Une policy brief publiée récemment par l’Observatoire des forêts d’Afrique centrale (Ofac) explique comment, jusqu’à présent, les gouvernements et les organisations internationales dans la région n’incluent pas de clause de légalité dans leurs appels d’offres pour les marchés publics.

« Dans l’état actuel des choses, les États et les acteurs du développement contribuent indirectement aux pratiques informelles et illégales qui prévalent dans le secteur du bois en Afrique centrale », a déclaré Richard Eba’a Atyi, auteur principal de la policy brief et directeur du Centre pour la recherche forestière internationale (CIFOR) en Afrique centrale. « Les différents acteurs de la chaîne d’approvisionnement des marchés publics violent les engagements des pays à l’égard de processus tels que le plan d’action FLEGT et l’accord sous-régional de contrôle forestier de 2008 en Afrique centrale ».

Dans la policy brief, Eba’a Atyi et les autres auteurs appellent à un changement des politiques nationales en matière des marchés publics dans la région pour imposer des achats publics de bois provenant de sources légales.

EFFECTUER DES CHANGEMENTS 

Actuellement, les marchés publics de bois suivent une certaine séquence d’événements. Les gouvernements nationaux mènent des projets d’infrastructure, souvent avec le soutien de bailleurs internationaux, et attribuent des projets via des appels d’offres publics à des entreprises nationales ou internationales qui réalisent ensuite les travaux de construction. La plupart de ces entreprises s’approvisionnent en bois auprès des marchés urbains locaux fournis par de petits exploitants forestiers, qui ne prennent pas en compte les taux de renouvellement des ressources. La chaîne d’approvisionnement est donc informelle – et essentiellement illégale – et contribue à la détérioration et à l’épuisement des forêts d’Afrique centrale.

Les bailleurs internationaux, dans la plupart des cas, respectent les lois nationales, ce qui signifie qu’ils n’ont pas à s’assurer que le bois provient légalement des projets de marchés publics. Bien que certaines entreprises et certains bailleurs disposent de directives opérationnelles internes recommandant l’utilisation de bois provenant de sources légales dans leurs projets, la plupart du temps, ces directives ne sont ni suivies ni mises en œuvre.

En outre, le bois certifié ou d’origine légale est souvent difficile à trouver en Afrique centrale, soit parce que l’industrie ne s’intéresse pas aux marchés nationaux à faible profit, soit parce qu’elle est incapable de répondre à la demande nationale.

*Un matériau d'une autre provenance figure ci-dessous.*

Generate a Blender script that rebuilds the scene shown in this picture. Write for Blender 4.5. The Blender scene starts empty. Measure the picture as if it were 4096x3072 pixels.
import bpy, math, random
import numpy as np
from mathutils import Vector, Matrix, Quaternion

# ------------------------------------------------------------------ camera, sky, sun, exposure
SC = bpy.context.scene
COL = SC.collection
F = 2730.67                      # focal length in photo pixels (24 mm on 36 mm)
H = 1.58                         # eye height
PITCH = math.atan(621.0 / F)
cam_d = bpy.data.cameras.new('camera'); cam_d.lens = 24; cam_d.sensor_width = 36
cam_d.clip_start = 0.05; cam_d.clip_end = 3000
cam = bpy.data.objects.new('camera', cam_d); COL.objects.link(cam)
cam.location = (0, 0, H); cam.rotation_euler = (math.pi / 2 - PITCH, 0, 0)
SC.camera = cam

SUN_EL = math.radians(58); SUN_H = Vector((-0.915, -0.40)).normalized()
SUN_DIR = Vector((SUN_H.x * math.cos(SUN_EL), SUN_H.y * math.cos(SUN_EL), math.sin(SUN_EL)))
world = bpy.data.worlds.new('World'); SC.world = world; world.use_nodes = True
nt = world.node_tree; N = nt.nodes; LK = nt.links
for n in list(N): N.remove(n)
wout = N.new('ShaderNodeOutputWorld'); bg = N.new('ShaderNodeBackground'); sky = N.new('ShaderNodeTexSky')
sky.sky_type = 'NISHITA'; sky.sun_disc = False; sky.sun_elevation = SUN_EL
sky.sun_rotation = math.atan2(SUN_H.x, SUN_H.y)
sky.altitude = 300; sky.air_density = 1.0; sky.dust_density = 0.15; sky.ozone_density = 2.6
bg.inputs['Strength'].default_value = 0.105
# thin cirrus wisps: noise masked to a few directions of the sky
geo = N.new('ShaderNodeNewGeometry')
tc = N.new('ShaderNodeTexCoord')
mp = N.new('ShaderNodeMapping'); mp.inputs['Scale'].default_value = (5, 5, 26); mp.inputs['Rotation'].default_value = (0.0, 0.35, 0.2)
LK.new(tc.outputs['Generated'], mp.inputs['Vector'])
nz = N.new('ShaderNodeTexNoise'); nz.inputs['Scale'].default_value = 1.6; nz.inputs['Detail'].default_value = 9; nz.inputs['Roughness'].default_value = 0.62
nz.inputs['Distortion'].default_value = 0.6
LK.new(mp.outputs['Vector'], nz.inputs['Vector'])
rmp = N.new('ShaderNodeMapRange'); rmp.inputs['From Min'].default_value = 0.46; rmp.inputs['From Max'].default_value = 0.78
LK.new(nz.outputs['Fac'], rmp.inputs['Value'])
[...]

Cependant, les attitudes changent lentement et les gouvernements et les acteurs du développement se tournent de plus en plus vers le problème. « Quelques initiatives prises en Afrique centrale indiquent que les pays sont prêts à promouvoir le bois d’origine légale dans les marchés publics », explique Guillaume Lescuyer, collaborateur de la policy brief et coordinateur du projet ESSOR du CIFOR visant à augmenter la demande de bois légal au Cameroun . « Le ministère camerounais des Forêts et de la Faune (MINFOF), par exemple, a formé un groupe de travail sur la question et prépare actuellement un projet de texte sur la promotion du bois d’origine légale dans les contrats gouvernementaux ». Considérant que la demande de bois du gouvernement camerounais est estimée à au moins 13 000 mètres cubes par an, cette mesure peut potentiellement avoir un impact très important sur l’amélioration de l’industrie.

EFFORTS JURIDIQUES

D’autres initiatives dans la région peuvent être trouvées au Gabon et en République démocratique du Congo (RDC). « Au Gabon en 2016, par exemple, le ministère de l’Education nationale a cherché à démontrer la qualité du bois gabonais en achetant 150 000 tables et bancs d’origine supposée légale provenant du Gabon Wood Hub », souligne Eba’a Atyi. « En RDC, la faculté des sciences de l’université de Kisangani a récemment obtenu du bois certifié pour un projet d’infrastructure avec le soutien financier de l’Union européennee ».

Ces initiatives individuelles, bien que relativement limitées, contribuent à sensibiliser le public à la question et doivent être encouragées et étendues dans d’autres pays, affirment les experts.

Pour exiger du bois d’origine légale dans les contrats publics, les auteurs de la policy brief proposent trois options aux gouvernements de la région. Premièrement, ils devraient faire une déclaration politique annonçant leur intention de promouvoir l’utilisation exclusive de bois provenant de sources légales dans les contrats gouvernementaux. Deuxièmement, ils devraient publier un acte juridique – un décret contraignant, par exemple, signé par un président ou un premier ministre, ou une ordonnance conjointe des agences nationales impliquées dans la gestion des ressources forestières, les marchés publics et les infrastructures – sur la légalité du bois dans les marchés publics. Et troisièmement, ils devraient inclure une clause sur l’utilisation du bois provenant de sources légales dans les codes des marchés publics, de manière à cibler directement les mandats des fournisseurs.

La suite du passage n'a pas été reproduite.